**YOUR GOAL**
Copy the material that follows word for word and omit its pictures.

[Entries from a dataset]
=-=-=-=-=
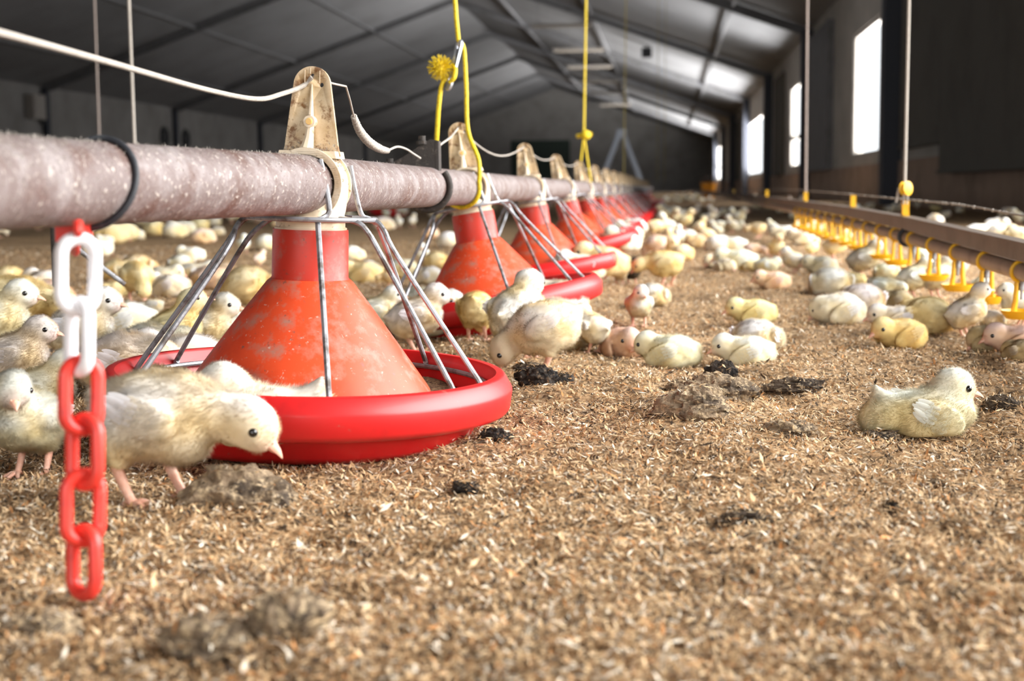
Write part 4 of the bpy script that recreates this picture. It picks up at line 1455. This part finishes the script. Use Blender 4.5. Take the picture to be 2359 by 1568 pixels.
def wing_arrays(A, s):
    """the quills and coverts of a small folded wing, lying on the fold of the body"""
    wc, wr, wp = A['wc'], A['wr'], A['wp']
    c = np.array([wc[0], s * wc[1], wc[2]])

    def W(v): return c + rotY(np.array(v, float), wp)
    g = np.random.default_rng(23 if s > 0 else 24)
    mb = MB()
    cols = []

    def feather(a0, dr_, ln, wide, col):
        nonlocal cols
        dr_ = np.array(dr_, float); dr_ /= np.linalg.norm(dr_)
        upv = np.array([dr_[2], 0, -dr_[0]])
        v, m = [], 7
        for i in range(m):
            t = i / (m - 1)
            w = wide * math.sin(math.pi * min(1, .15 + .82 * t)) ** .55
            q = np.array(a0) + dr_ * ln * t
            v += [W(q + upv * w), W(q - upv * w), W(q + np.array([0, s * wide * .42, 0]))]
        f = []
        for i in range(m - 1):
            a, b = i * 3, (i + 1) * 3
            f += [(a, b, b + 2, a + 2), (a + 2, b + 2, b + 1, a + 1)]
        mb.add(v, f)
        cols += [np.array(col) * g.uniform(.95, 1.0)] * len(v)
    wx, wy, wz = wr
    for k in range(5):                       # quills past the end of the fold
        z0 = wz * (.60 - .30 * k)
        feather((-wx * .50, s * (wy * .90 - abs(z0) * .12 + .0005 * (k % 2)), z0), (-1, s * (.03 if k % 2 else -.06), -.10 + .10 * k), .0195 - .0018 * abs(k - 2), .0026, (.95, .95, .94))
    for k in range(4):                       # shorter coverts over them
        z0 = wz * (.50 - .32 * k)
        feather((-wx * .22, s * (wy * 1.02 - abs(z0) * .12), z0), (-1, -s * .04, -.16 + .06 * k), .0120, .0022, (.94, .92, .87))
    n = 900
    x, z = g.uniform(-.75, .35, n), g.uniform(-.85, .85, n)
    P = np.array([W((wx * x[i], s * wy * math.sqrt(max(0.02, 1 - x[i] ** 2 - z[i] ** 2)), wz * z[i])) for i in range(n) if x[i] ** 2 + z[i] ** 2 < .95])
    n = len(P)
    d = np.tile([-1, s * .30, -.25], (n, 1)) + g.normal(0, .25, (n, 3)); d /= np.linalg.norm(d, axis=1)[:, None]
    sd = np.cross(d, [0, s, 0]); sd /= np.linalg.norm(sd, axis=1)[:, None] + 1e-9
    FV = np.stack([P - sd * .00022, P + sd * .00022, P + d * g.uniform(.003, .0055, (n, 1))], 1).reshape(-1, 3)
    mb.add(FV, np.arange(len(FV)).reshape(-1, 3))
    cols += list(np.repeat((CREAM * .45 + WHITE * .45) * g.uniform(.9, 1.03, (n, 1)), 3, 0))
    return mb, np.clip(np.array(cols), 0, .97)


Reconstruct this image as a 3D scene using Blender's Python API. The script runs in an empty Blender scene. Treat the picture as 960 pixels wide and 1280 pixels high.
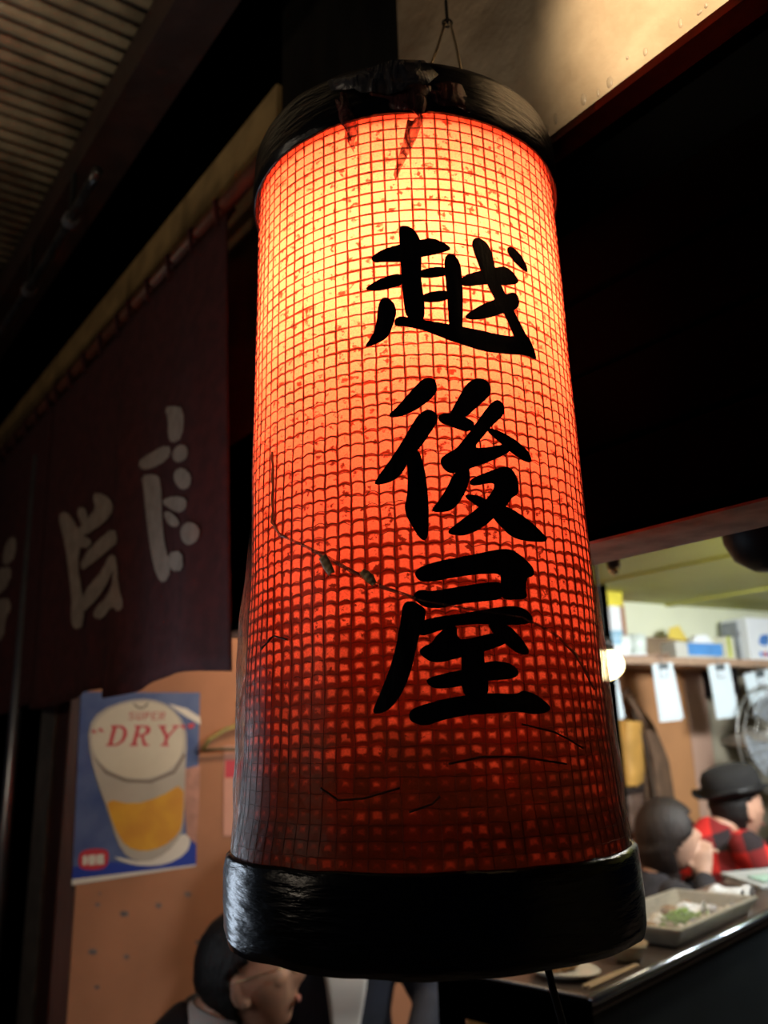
=-=-=-=-=
**WRITTEN SOLUTION**
Write part 4 of the bpy script that recreates this picture. It picks up at line 1455. This part finishes the script. Use Blender 4.5. Take the picture to be 2359 by 1568 pixels.
def wing_arrays(A, s):
    """the quills and coverts of a small folded wing, lying on the fold of the body"""
    wc, wr, wp = A['wc'], A['wr'], A['wp']
    c = np.array([wc[0], s * wc[1], wc[2]])

    def W(v): return c + rotY(np.array(v, float), wp)
    g = np.random.default_rng(23 if s > 0 else 24)
    mb = MB()
    cols = []

    def feather(a0, dr_, ln, wide, col):
        nonlocal cols
        dr_ = np.array(dr_, float); dr_ /= np.linalg.norm(dr_)
        upv = np.array([dr_[2], 0, -dr_[0]])
        v, m = [], 7
        for i in range(m):
            t = i / (m - 1)
            w = wide * math.sin(math.pi * min(1, .15 + .82 * t)) ** .55
            q = np.array(a0) + dr_ * ln * t
            v += [W(q + upv * w), W(q - upv * w), W(q + np.array([0, s * wide * .42, 0]))]
        f = []
        for i in range(m - 1):
            a, b = i * 3, (i + 1) * 3
            f += [(a, b, b + 2, a + 2), (a + 2, b + 2, b + 1, a + 1)]
        mb.add(v, f)
        cols += [np.array(col) * g.uniform(.95, 1.0)] * len(v)
    wx, wy, wz = wr
    for k in range(5):                       # quills past the end of the fold
        z0 = wz * (.60 - .30 * k)
        feather((-wx * .50, s * (wy * .90 - abs(z0) * .12 + .0005 * (k % 2)), z0), (-1, s * (.03 if k % 2 else -.06), -.10 + .10 * k), .0195 - .0018 * abs(k - 2), .0026, (.95, .95, .94))
    for k in range(4):                       # shorter coverts over them
        z0 = wz * (.50 - .32 * k)
        feather((-wx * .22, s * (wy * 1.02 - abs(z0) * .12), z0), (-1, -s * .04, -.16 + .06 * k), .0120, .0022, (.94, .92, .87))
    n = 900
    x, z = g.uniform(-.75, .35, n), g.uniform(-.85, .85, n)
    P = np.array([W((wx * x[i], s * wy * math.sqrt(max(0.02, 1 - x[i] ** 2 - z[i] ** 2)), wz * z[i])) for i in range(n) if x[i] ** 2 + z[i] ** 2 < .95])
    n = len(P)
    d = np.tile([-1, s * .30, -.25], (n, 1)) + g.normal(0, .25, (n, 3)); d /= np.linalg.norm(d, axis=1)[:, None]
    sd = np.cross(d, [0, s, 0]); sd /= np.linalg.norm(sd, axis=1)[:, None] + 1e-9
    FV = np.stack([P - sd * .00022, P + sd * .00022, P + d * g.uniform(.003, .0055, (n, 1))], 1).reshape(-1, 3)
    mb.add(FV, np.arange(len(FV)).reshape(-1, 3))
    cols += list(np.repeat((CREAM * .45 + WHITE * .45) * g.uniform(.9, 1.03, (n, 1)), 3, 0))
    return mb, np.clip(np.array(cols), 0, .97)


Reconstruct this image as a 3D scene using Blender's Python API. The script runs in an empty Blender scene. Treat the picture as 960 pixels wide and 1280 pixels high.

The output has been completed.